• _Your instructions_: Exactly retype the lines from the top of the data through the line containing "R = math.radians", leaving out every picture.

• _Stored data_:
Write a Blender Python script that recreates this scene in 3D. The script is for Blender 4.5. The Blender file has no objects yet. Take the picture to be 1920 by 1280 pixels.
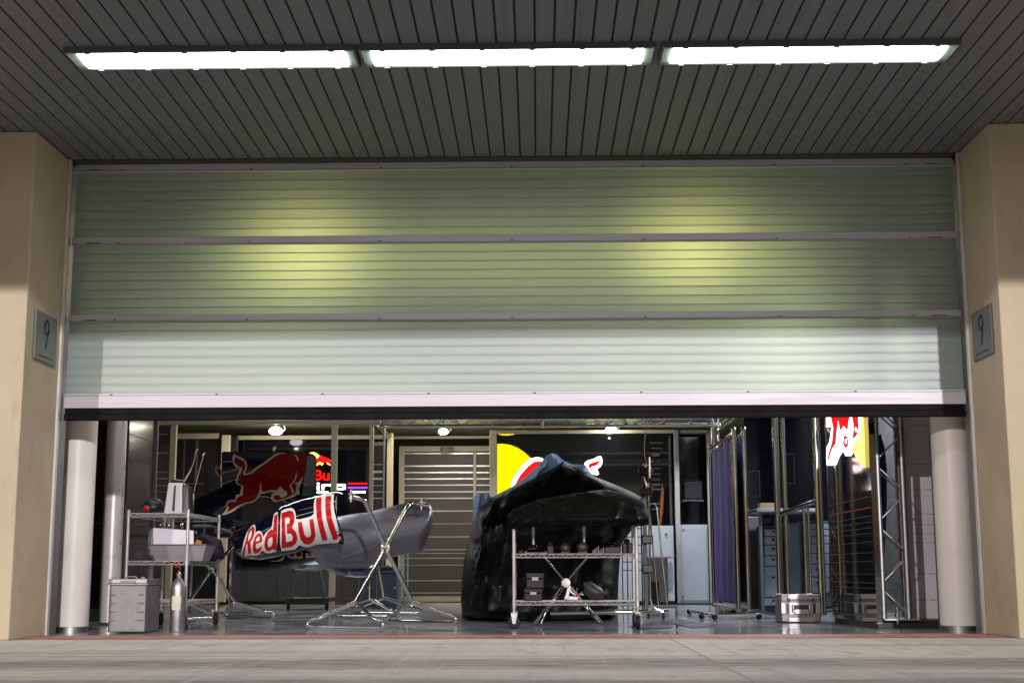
import bpy, bmesh, math, random
from mathutils import Vector, noise
from mathutils.geometry import delaunay_2d_cdt
random.seed(7)
sc = bpy.context.scene
col = sc.collection
R = math.radians

# ------------------------------------------------------------------ camera
CAM = Vector((0.218, -12.197, 0.5356)); F = 2605.9
PIT, YAW, ROL = 0.163888, 0.01783, -0.002732
cam_d = bpy.data.cameras.new('camera'); cam = bpy.data.objects.new('camera', cam_d); col.objects.link(cam)
_f = Vector((-math.sin(YAW)*math.cos(PIT), math.cos(YAW)*math.cos(PIT), math.sin(PIT)))
_r0 = Vector((math.cos(YAW), math.sin(YAW), 0)); _u0 = _r0.cross(_f)
_rt = math.cos(ROL)*_r0 + math.sin(ROL)*_u0
_up = -math.sin(ROL)*_r0 + math.cos(ROL)*_u0
from mathutils import Matrix
m3 = Matrix((_rt, _up, -_f)).transposed()
cam.matrix_world = Matrix.Translation(CAM) @ m3.to_4x4()
cam_d.sensor_width = 36; cam_d.lens = F/1920*36; cam_d.clip_end = 400
sc.camera = cam

# ------------------------------------------------------------------ world, floodlight, exposure
w = bpy.data.worlds.new("World"); sc.world = w; w.use_nodes = True
nt = w.node_tree; bg = nt.nodes['Background']
sky = nt.nodes.new('ShaderNodeTexSky'); sky.sky_type = 'NISHITA'; sky.sun_disc = False
sky.sun_elevation = R(3); sky.sun_rotation = R(0)
nt.links.new(sky.outputs[0], bg.inputs[0]); bg.inputs[1].default_value = 0.15
sun_d = bpy.data.lights.new('pit_lane_floodlight', 'SUN'); sun_d.energy = 2.0; sun_d.angle = R(1.2); sun_d.color = (1, .965, .95)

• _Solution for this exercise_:
Write a Blender Python script that recreates this scene in 3D. The script is for Blender 4.5. The Blender file has no objects yet. Take the picture to be 1920 by 1280 pixels.
import bpy, bmesh, math, random
from mathutils import Vector, noise
from mathutils.geometry import delaunay_2d_cdt
random.seed(7)
sc = bpy.context.scene
col = sc.collection
R = math.radians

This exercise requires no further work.